Yeah, you're speaking my language, man. So great horror to me is also great drama. And great horror puts a mirror up to society. Whether it's anything from the classroom scene early on to that bit about Christopher Columbus. What do you think thematically this film is trying to convey?

Well, I want to be careful with that because I want to protect the relationship between the story and the audience. We can have a lot of different thematics going. Of course, I have my own hopes and dreams of what I want to achieve, but at the end of the day, I think what's important to me is that you walk into this cinema with whatever expectation you have of what you're going to get and leave with more than what you bought for. And just hoping the audience has a good ride, they leave with some thoughts in their head about life. And as you said earlier, I do think the mark of an incredible horror movie that I'm always trying to achieve is — you have your I'll use Jaws as the example. You have your shark, your monster, but then you leave and you with real-world fears of, like, I don't want to swim in the ocean. Right? I hope that this movie is able to achieve something like that.

 

All right, that kind of answered my very last question. I'm actually going to jump back and do my second to last question. So I apologize if this interview kind of ends on, like, I don't know what kind of note, but I want to talk about the monster. It's kind of hiding in the shadow, but then you get to see little glimpses of it, the facial reconstruction and everything. I really admired the makeup and the stature of it. I mean, I could say the inspiration. What was the inspiration for it — was the other Frankenstein movies — but was there anything else you had going on with crafting the design of the monster?

Yeah, I mean, shout to Christina Kortum. She was our creature effects person and gore effects in the movie. She was a one-woman band. So she really just was fucking shit up in there. Like, she did a phenomenal job. But yeah, I mean, for me, with the monster, I was like the big thing I was always thinking about was just like, look, man, this girl's trafficking in corpses, okay? So it's like, you can't get away from that. And they all shouldn't be looking perfect, right? Like, it shouldn't look like this perfect being. Something is going to be rotting. Some stuff is going to be working, and it shouldn't be this perfect symmetrical thing. So for me, I was just kind of pulling from, I told her that. So we were really looking at how to make that, what does that look like a human being who is stitched together? Because if you put this piece of your face on, it's not going to perfectly fit if it's from someone else.

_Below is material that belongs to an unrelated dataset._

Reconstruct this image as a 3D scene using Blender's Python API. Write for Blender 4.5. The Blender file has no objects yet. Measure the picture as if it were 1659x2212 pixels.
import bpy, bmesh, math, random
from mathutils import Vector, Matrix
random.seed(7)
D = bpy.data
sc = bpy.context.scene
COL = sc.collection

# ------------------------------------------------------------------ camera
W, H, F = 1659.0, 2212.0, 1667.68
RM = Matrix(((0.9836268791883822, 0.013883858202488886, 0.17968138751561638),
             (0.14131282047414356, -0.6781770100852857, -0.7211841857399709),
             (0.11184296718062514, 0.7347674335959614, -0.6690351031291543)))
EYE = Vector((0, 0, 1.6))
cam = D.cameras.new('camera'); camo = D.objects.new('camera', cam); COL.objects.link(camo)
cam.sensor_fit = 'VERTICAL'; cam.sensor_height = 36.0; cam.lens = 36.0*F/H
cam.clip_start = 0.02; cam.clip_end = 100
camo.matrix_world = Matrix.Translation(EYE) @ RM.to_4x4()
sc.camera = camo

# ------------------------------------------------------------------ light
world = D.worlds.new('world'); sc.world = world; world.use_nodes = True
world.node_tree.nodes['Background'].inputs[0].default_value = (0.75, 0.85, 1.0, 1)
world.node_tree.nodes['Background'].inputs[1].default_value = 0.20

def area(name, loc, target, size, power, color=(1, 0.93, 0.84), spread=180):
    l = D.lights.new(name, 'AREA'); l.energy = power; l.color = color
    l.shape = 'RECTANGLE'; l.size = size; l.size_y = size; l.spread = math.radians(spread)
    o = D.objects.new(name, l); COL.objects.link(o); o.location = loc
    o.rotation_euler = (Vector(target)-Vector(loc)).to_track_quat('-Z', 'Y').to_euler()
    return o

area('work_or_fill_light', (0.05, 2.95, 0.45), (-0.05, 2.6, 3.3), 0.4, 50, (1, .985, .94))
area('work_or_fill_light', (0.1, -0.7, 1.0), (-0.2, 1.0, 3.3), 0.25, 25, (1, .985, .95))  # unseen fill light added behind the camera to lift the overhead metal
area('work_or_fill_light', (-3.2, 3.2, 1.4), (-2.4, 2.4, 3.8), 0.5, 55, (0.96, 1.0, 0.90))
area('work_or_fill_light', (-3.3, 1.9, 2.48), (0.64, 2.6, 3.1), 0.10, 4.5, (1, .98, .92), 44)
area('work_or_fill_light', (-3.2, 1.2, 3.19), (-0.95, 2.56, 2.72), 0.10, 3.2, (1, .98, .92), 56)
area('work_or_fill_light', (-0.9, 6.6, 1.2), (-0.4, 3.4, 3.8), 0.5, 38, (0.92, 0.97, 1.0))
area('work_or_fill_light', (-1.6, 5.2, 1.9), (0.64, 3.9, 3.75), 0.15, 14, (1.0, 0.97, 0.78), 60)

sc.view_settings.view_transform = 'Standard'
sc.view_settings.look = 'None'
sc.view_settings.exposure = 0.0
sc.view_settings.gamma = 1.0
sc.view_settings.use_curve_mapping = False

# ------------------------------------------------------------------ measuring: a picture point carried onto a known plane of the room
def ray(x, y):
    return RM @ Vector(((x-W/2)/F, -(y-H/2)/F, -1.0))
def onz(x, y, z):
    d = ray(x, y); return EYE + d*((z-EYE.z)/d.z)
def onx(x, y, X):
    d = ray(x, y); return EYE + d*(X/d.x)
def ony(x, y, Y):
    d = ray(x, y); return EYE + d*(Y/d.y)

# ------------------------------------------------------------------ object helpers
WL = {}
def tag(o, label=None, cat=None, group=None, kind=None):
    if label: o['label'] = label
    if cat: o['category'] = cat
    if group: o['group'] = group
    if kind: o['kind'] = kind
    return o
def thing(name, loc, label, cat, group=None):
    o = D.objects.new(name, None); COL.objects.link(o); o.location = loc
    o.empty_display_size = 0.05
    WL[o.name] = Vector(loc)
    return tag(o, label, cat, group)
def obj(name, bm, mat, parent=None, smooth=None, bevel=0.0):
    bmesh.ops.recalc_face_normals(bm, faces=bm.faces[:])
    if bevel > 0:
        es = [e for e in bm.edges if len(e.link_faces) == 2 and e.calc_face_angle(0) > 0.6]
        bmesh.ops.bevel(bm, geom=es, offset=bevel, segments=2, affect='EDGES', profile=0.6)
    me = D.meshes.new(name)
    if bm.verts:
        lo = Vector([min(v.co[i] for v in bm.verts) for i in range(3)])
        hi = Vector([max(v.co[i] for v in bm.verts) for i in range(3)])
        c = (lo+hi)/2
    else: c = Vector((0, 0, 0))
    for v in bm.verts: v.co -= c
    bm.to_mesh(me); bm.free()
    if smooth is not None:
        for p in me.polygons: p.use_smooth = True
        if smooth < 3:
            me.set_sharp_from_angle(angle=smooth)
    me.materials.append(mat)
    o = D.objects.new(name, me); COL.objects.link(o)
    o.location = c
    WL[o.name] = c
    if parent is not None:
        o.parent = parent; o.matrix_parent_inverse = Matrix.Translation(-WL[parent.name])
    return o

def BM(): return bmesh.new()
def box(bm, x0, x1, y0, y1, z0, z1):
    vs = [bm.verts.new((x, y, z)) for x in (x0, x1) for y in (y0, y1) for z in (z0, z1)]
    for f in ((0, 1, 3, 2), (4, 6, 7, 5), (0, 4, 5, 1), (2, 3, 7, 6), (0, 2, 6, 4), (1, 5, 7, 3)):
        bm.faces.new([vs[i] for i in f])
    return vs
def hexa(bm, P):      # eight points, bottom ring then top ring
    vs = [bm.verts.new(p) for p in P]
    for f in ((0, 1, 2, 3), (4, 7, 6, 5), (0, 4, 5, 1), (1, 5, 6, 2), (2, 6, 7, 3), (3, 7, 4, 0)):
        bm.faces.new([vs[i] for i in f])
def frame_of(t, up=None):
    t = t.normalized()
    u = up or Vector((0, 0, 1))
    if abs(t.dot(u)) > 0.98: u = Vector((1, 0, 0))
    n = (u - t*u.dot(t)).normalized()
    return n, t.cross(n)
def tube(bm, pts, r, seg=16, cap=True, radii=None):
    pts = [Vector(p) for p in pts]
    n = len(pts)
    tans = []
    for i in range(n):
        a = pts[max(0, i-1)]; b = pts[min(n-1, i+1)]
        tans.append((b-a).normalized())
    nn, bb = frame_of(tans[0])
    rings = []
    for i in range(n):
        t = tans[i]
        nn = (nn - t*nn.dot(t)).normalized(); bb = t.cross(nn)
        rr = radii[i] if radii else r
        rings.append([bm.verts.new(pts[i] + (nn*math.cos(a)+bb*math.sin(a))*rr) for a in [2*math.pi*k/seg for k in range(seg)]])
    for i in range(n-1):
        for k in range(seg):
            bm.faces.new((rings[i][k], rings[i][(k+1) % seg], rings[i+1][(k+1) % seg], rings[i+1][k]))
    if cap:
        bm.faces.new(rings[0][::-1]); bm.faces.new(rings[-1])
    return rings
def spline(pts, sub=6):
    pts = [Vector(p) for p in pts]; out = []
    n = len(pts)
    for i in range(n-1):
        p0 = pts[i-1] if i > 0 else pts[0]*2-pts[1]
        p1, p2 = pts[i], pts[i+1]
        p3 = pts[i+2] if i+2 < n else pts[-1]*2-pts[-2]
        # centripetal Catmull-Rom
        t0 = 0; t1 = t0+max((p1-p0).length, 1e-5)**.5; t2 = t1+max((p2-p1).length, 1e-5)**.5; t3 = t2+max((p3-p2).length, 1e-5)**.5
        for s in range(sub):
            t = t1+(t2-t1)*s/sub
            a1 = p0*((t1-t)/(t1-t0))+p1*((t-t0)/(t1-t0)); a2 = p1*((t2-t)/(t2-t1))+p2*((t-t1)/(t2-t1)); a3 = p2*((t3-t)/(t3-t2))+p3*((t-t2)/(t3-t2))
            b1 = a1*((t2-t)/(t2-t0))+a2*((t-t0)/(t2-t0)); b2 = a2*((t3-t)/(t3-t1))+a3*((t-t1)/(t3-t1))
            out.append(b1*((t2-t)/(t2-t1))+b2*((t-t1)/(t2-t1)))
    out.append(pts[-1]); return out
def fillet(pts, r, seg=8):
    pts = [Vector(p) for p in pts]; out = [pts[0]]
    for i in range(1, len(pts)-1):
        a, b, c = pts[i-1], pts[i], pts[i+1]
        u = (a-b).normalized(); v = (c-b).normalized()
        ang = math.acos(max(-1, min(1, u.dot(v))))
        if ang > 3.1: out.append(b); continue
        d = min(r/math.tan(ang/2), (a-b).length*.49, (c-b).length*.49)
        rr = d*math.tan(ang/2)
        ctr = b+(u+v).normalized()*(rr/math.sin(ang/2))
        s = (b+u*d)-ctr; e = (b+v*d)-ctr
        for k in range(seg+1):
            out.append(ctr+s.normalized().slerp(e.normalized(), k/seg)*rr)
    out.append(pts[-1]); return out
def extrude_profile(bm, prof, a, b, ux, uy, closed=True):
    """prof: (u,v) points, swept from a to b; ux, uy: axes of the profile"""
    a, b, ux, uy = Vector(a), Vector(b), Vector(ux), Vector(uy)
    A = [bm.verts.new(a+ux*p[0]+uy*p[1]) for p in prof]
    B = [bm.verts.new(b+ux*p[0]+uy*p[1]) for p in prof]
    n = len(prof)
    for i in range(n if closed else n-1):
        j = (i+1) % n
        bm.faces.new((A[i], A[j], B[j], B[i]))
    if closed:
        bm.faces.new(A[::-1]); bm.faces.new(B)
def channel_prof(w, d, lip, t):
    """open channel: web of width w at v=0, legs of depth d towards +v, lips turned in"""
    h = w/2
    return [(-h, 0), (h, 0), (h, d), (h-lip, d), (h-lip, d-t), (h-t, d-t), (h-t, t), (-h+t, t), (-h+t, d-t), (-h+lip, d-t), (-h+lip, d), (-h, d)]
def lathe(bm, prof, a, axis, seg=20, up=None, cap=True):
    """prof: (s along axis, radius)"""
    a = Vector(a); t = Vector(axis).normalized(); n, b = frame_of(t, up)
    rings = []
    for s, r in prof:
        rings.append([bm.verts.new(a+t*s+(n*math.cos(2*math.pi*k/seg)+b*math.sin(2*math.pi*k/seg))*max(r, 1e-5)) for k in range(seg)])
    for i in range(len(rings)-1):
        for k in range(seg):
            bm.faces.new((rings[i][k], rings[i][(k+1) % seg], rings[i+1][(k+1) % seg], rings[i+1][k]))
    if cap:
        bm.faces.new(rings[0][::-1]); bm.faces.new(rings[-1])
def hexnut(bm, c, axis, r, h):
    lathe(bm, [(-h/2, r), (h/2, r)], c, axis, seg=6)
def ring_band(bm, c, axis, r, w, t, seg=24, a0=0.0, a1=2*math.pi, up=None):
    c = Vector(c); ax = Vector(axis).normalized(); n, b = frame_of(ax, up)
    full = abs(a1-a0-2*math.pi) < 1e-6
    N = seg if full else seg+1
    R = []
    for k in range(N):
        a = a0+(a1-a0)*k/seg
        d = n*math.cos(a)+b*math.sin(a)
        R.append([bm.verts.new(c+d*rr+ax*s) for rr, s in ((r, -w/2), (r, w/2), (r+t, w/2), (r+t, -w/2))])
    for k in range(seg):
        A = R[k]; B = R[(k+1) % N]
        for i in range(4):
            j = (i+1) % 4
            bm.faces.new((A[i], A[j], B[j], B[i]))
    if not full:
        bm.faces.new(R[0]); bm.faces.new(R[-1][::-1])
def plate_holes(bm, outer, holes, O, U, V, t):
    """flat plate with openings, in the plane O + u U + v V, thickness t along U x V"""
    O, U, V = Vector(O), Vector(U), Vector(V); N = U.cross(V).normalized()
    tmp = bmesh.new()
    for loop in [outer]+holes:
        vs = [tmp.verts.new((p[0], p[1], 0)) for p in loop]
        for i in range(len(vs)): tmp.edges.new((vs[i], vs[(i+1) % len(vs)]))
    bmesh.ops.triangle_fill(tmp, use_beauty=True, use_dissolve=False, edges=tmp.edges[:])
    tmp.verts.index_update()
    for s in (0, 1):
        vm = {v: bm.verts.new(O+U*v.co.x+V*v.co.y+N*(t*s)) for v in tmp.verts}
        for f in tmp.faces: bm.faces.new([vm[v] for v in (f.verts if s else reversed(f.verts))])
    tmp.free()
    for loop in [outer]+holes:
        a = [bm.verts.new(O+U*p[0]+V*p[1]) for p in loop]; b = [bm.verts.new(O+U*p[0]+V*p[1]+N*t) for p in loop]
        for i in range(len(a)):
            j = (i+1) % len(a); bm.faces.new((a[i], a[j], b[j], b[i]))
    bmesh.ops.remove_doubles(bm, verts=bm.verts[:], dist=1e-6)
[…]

So it was more of just thinking about things that way. And there's always going to be some references to pull. To me, one of the references was like Zombies as well as Leatherface. I felt like those were good things to kind of reference and look at for this. There was a couple of other things I had in there because the hoodie is a big thing with some monsters that I really liked. And yeah, I was just really, like, pulling those things for it.

 

All right, well sir, again, just congratulations on the film. I remember five minutes in, I was just kind of like, oh, it's a Frankenstein story. This is awesome. This is, like, totally my bag. So congratulations. With everything going on, I look forward to whatever is kind of coming down the pipeline with the film and everything. And I felt like it for 92 minutes. The clouds parted, and I was dropped in a world and got to kind of study it. So it's a great work. Congratulations.

Thank you so much. I'm glad you were able to connect with them, and I'm glad it reached you. You just never know with those things, so, it means a lot to me.